When I was in High School I dated this girl, we dated for six years, she slept with some other guy, and we broke up. I was crushed. I hurt all over. I wanted her back so badly, but after a while, when the guy moved away, and she was lonely and came back, I realized, as much as I wanted to be with her, to have ger be my life again, I had to let her go, because the pain we caused each other together was to great. I was hurting her, she was hurting me. We were bad people. In that pain, I, a wanna be atheist, called out to God and asked him to make the pain stop. A year and five months later, I joined the church, and the pain was gone. Looking back, I learned a lot from that year of pain. I learned a lot about letting go. I learned there is a God, and I am not him.

And I am not Jesus. Jesus quits because he knows it would be more painful for us if he continued. I have no such knowledge. Last night, I had dinner with my friend, grateful not to know, grateful for the ability to quit. To quit being angry. To quit feeling upset. To let go.

10 Comments

  1. I don’t see Him quitting when it’s me that chooses to leave him. The atonement is always there for me to return to. He never quits.

    My home teachers may quit, my bishop may quit, my stake president may quit, my parents may quit, my wife may quit, but Jesus? I don’t think so.

    Comment by JM — April 1, 2008 @ 4:56 am

  2. I’m trying to think of examples where Jesus appeared to ‘quit’.

    The rich young man went away sorrowing. It does not say Jesus kept nagging him about selling all he had.
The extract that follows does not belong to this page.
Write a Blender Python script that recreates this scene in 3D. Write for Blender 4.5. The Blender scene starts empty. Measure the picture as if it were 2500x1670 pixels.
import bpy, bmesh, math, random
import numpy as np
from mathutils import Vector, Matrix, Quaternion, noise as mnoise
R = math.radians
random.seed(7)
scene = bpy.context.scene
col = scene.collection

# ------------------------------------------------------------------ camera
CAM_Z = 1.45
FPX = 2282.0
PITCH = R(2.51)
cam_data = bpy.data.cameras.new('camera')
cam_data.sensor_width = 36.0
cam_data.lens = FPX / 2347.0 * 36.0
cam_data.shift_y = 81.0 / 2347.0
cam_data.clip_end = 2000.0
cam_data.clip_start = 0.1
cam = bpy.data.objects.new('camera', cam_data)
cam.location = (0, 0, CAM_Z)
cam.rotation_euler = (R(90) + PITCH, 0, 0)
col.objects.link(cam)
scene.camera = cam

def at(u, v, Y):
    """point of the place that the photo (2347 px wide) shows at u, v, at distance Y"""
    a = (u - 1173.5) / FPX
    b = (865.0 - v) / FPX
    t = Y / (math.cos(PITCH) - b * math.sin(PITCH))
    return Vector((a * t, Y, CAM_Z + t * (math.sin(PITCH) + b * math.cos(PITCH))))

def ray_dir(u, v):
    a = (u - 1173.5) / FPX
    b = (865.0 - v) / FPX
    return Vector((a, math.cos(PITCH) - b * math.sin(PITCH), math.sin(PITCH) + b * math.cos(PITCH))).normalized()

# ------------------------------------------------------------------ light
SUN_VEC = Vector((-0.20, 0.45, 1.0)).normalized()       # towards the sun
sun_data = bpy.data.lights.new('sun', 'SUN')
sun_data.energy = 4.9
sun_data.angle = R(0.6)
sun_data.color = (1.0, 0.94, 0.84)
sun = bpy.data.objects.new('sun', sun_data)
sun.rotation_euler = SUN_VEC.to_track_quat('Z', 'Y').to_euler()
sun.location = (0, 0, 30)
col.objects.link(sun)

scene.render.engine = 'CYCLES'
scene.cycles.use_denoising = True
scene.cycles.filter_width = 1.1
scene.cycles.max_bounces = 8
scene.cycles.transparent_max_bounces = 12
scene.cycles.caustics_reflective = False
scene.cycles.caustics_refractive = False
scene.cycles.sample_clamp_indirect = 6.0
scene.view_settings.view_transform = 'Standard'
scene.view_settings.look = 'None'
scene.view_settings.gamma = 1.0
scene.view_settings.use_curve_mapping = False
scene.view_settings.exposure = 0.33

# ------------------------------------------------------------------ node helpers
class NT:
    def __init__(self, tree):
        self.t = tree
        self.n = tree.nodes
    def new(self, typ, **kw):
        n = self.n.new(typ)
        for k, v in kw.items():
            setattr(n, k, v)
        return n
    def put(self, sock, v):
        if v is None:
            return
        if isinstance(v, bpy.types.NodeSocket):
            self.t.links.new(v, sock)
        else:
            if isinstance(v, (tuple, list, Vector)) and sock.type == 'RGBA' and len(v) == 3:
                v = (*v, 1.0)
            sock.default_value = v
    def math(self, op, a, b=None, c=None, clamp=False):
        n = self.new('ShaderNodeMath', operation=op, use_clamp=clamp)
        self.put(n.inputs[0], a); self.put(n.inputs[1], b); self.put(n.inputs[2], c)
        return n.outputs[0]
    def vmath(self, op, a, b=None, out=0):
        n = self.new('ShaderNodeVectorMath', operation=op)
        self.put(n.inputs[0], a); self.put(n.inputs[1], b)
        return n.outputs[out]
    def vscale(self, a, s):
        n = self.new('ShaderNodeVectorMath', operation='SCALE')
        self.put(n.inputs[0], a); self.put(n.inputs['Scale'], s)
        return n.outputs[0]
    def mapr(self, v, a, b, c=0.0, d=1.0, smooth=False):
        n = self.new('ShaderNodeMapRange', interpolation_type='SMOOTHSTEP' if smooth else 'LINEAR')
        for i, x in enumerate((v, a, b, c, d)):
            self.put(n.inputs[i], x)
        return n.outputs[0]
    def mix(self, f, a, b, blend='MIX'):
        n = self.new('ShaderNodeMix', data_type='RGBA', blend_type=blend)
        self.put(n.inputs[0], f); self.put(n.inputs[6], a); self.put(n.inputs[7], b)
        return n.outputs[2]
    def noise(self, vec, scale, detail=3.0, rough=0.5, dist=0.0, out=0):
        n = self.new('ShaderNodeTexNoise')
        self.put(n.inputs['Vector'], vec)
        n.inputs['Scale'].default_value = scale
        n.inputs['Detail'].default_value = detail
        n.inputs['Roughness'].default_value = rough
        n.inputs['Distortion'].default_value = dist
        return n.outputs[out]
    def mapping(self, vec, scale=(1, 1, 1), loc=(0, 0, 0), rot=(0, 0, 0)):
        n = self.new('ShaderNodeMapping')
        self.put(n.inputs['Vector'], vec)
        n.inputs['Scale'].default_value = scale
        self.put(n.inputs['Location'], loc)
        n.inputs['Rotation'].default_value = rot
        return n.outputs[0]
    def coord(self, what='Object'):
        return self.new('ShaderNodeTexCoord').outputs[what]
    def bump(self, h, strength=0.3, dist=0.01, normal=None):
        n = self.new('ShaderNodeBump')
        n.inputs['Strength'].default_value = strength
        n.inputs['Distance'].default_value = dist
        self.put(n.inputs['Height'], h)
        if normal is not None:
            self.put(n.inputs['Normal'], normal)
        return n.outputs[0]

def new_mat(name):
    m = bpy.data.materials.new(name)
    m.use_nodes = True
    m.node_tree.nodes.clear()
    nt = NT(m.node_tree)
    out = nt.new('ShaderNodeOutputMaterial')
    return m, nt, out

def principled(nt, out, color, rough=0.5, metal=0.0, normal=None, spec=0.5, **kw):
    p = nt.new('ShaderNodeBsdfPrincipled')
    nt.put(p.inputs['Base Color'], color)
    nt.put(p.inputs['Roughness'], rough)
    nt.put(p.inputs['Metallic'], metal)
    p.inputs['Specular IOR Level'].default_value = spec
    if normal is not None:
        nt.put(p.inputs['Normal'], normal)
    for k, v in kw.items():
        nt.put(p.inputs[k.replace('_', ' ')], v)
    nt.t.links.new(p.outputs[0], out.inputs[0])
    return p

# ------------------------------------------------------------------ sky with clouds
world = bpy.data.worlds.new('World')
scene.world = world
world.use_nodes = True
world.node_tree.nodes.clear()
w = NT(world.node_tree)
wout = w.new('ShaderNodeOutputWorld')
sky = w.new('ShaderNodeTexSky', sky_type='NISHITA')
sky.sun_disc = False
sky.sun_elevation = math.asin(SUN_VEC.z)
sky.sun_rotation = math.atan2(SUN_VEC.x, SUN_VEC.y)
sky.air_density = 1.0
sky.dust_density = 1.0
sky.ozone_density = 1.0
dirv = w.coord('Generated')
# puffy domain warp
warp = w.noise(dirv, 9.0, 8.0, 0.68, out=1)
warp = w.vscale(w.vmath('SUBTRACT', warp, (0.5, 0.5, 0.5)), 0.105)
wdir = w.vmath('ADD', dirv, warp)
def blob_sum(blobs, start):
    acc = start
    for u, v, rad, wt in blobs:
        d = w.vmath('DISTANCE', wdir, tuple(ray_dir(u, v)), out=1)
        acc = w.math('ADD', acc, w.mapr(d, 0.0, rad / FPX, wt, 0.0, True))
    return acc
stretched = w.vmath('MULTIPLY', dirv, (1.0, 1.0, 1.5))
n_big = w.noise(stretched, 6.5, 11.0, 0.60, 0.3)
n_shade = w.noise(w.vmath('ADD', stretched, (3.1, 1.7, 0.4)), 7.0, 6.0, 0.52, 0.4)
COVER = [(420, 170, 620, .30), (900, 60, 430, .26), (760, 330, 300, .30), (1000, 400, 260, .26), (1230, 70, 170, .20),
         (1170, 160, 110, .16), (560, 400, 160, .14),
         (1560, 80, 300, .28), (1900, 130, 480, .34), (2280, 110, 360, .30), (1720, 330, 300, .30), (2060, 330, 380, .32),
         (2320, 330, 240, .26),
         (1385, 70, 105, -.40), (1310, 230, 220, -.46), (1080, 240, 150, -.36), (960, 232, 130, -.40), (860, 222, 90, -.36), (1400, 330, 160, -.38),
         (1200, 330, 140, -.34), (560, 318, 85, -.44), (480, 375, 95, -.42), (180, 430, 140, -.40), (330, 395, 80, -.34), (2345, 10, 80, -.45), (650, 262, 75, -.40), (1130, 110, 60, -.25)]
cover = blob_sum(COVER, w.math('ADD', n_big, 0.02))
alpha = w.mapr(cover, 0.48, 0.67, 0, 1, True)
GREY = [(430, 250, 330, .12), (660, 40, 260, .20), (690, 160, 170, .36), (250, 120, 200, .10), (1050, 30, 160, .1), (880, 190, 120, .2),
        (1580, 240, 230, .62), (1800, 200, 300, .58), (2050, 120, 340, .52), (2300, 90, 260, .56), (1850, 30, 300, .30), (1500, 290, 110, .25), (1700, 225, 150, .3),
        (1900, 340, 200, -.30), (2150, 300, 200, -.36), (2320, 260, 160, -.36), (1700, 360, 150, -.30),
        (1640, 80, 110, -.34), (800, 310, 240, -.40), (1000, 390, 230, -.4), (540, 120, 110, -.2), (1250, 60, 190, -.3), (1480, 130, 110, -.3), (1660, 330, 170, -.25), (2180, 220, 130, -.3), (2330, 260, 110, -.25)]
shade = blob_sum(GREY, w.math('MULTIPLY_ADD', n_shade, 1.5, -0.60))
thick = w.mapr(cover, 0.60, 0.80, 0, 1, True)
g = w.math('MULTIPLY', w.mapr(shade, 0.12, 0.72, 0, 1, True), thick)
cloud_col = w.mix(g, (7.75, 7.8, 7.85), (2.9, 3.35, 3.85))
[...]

The rich young man went away and Jesus let him.

    The parable of the 10 virgins is another one. The five that were not prepared were not let in.

    I agree with JM that the repentance door stays open, but we must come unto Him. So I think that while Jesus does not quit, he seems to allow us to quit.

    Comment by Eric Nielson — April 1, 2008 @ 5:38 am

  3. Thanks for sharing those powerful examples from your own life. He does say something like, ‘I will forgive whom I choose to forgive, but of you it is required to forgive all men.’ I think you hit the nail on the head in that we don’t have his insight, which is why that is so.
    Still, I don’t know if I would call what he does quitting . . . there’s probably a better word for it, but you were trying to grab the reader with that inflamatory word, right? ;-)

    Comment by M. Ryan Taylor — April 1, 2008 @ 9:01 am

  4. Isn’t Christ’s love unconditional, which means it is always there for us to receive?

    Even if Christ reluctantly removes his Spirit from us, doesn’t he send other people to serve us as he would?

    Eventually, won’t we all be reunited with Christ, even if it just at the judgment bar?

    Comment by Sterling — April 1, 2008 @ 11:01 am

  5. I think that is a good point Sterling. Even if someone were to WANT to escape from Jesus, he could not in the ultimate sence.

    Comment by Eric Nielson — April 1, 2008 @ 11:33 am

  6. I’m not sure “quit” is the right word. But we should all remember that on the cross the Father withheld himself from Jesus for a time.

    Comment by Clark — April 1, 2008 @ 1:14 pm

  7. Clark, that’s an excellent point. Perhaps Quit is a bit too strong of rhetoric, on my part, but I definitely feel there is a sense of him “letting go” or “letting be”. He is not ceasing to love us, but he is ceasing to have an active relationship.

    Sterling, my understanding from the Book of Mormon is that Christ’s redemption brings us to the judgment bar, but at that point we are allowed to leave if we so desire, as we “come to a perfect knowledge of all our guilt” and this causes us to “shrink from the presence of the Lord.” The Lord, I believe lets them leave, because he loves them that much to allow them to go.

    In short, Jesus “quits” when it is more loving to let go rather than to keep holding on.

    Good responses all.

    Comment by Matt W. — April 1, 2008 @ 8:06 pm

  8. Gotta love Leigh.

    Comment by mondo cool — April 2, 2008 @ 10:02 am

  9. Hi, I’m new to this and didn’t know how to create a new subject on this website? Maybe I didn’t look hard enough.

    I had a question regarding Eternal progression/Absoulute Knowledge… I commented on a more appropriate page

    http://www.newcoolthang.com/index.php/2007/07/eugene-englands-worst-arguments-ever/411/#comment-177352

    But am afraid I won’t get any looks since it was last commented on almost a year ago.

    How do I start a new topic???

    Thanks,

    Kevin

    Comment by New to This — April 2, 2008 @ 5:14 pm

  10. New to this,

    There are only a few people who can start new topics on this site. See my comment over at the Eugene England thread.